The current Farm Bill is a good place to start. In fact, hidden here and there in the fine print are some good programs that promote local foods and sustainable agriculture are already present in farm policy. Now they need to be given full funding and expanded considerably to make them more than good sounding ideas. Within the past year I’ve been on several farms that have received modest payments through a new program launched in the 2002 Farm Bill called the Conservation Security Program. CSP for short, it pays farmers to implement and utilize environmentally friendly farming practices like grass-based livestock production, cover crops that protect water and soil, and wildlife habitat restoration. Some of these farms are using their CSP payments to increase their operation’s ability to provide fresh, local food to consumers.

In addition, there are Midwestern farmers who have used grant money made available through the Farm Bill to build processing facilities so they can supply local institutions with fresh food. And the USDA’s Farm to Cafeteria program supports citizen-led efforts to bring locally grown food to local schools. Never heard of these programs? Neither have most farmers. Such initiatives are vastly overshadowed by the Farm Bill’s commodity payment program.

In 2007, agribusiness will be pushing for even more ways to promote production of commodities like corn as the demand for ethanol skyrockets. If they succeed, that means, more than ever, we will have not a Farm Bill, or even a food bill, but a cheap raw commodity bill.

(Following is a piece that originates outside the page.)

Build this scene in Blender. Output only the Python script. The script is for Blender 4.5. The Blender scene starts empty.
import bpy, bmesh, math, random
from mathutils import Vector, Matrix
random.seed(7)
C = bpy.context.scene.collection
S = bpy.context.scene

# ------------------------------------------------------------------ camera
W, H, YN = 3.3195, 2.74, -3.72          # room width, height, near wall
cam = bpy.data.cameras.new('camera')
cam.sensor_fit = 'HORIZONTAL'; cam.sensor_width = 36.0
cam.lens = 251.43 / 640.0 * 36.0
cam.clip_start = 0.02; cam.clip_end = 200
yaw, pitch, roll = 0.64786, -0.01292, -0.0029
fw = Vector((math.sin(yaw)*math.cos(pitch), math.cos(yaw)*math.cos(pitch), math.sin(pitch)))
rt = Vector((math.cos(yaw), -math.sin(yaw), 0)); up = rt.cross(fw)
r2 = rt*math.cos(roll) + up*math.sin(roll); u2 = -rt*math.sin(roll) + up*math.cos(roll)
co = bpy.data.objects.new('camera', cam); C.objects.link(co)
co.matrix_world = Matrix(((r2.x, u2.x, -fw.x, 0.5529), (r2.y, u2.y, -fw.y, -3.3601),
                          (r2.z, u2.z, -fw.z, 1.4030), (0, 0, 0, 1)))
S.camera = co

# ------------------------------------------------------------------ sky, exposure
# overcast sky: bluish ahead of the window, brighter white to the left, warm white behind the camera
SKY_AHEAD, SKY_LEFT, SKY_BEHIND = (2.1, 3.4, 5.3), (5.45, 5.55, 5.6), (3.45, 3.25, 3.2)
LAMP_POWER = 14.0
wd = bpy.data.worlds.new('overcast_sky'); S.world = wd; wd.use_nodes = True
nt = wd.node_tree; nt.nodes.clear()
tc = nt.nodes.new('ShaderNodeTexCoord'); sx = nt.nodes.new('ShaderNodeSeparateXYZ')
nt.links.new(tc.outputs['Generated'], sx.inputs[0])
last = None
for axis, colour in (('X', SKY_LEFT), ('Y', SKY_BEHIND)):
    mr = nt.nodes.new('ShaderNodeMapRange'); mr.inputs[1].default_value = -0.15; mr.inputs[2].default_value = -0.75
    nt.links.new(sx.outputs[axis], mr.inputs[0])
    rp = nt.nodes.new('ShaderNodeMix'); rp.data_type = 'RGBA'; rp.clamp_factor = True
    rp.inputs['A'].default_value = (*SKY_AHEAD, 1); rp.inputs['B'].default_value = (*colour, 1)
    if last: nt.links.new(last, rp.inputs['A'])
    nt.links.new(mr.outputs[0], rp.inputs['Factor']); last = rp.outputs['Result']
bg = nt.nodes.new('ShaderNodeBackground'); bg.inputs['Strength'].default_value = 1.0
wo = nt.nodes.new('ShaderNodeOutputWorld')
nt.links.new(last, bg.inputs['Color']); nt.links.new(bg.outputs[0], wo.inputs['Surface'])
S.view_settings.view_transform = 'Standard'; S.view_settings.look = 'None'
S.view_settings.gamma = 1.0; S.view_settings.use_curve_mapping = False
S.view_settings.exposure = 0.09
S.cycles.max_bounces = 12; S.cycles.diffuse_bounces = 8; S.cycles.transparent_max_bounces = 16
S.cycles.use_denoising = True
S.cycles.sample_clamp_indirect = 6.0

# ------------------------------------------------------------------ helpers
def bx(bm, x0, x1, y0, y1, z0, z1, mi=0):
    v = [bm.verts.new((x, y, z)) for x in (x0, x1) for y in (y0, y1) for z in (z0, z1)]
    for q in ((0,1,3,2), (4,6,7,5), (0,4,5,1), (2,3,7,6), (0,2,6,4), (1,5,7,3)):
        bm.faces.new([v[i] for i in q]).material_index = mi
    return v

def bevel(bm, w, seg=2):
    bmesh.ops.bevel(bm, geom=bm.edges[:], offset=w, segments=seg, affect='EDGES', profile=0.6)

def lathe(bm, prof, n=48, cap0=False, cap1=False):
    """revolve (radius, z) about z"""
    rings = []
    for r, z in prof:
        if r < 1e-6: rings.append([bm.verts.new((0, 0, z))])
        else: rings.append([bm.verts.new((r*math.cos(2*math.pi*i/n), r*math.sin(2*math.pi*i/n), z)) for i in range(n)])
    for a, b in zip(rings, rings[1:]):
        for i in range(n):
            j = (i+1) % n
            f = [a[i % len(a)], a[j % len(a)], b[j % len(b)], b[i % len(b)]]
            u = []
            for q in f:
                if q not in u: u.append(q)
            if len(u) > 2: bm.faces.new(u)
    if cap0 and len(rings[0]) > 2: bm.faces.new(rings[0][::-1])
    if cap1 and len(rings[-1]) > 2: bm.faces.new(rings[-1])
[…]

But Cargill and Archer Daniels Midland aren’t the only ones making their voices heard in D.C. these days. Cracks in the Farm Bill edifice are starting to appear. Debate over the past three Farm Bills has featured increasingly greater input from environmental and sustainable agriculture groups. CSP and the Farm to Cafeteria program are the result of such inroads. And it’s beginning to look like the 2007 Farm Bill will have a another new, potentially influential, participant at the table: groups concerned about the safe production of local foods for all consumers. Consumer groups are teaming up with sustainable agriculture and environmental organizations to get more funding and support for programs that promote local, sustainable food production—true homeland security. The passion with which urbanites called for reform in that church basement on Dec. 12 is an indicator of what can be accomplished if we all come together on the Farm Bill in 2007.

And don’t underestimate the power of consumers to influence policy when given a chance. Before the USDA passed final rules for a national organic label in 2002, it proposed standards that were significantly weaker than what farmers and consumers had been calling for. Within a matter of weeks, over 275,000 public comments—a new record—were directed at the USDA, almost all of them calling for stricter organic standards. The Agriculture Department gave in and eventually passed standards that were more in line with what consumers and organic farmers wanted.

“Don’t mess with us. It blows up in the USDA’s face every time,” says Jim Riddle, a pioneer in the organic movement from Winona, Minn.

Now is the time to let the Minnesota Congressional delegation know that the 2007 Farm Bill must be more accountable to consumers, farmers and our food system in general. Having U.S. Rep. Collin Peterson as the new Chair of the House Agriculture Committee gives this state a lot of farm policy clout. And Tom Harkin, the new Chair of the Senate Ag Committee, is just across the border in Iowa.

Several nonprofit groups are working on making the 2007 Farm Bill a piece of legislation that supports local, sustainable food. For example, the New Farm Initiative the Land Stewardship Project is working on contains several innovative proposals.

A handful of farm state lawmakers may write the Farm Bill, but it takes an entire Congress to pass it. That means every voter, every eater, can have a say in how it is written.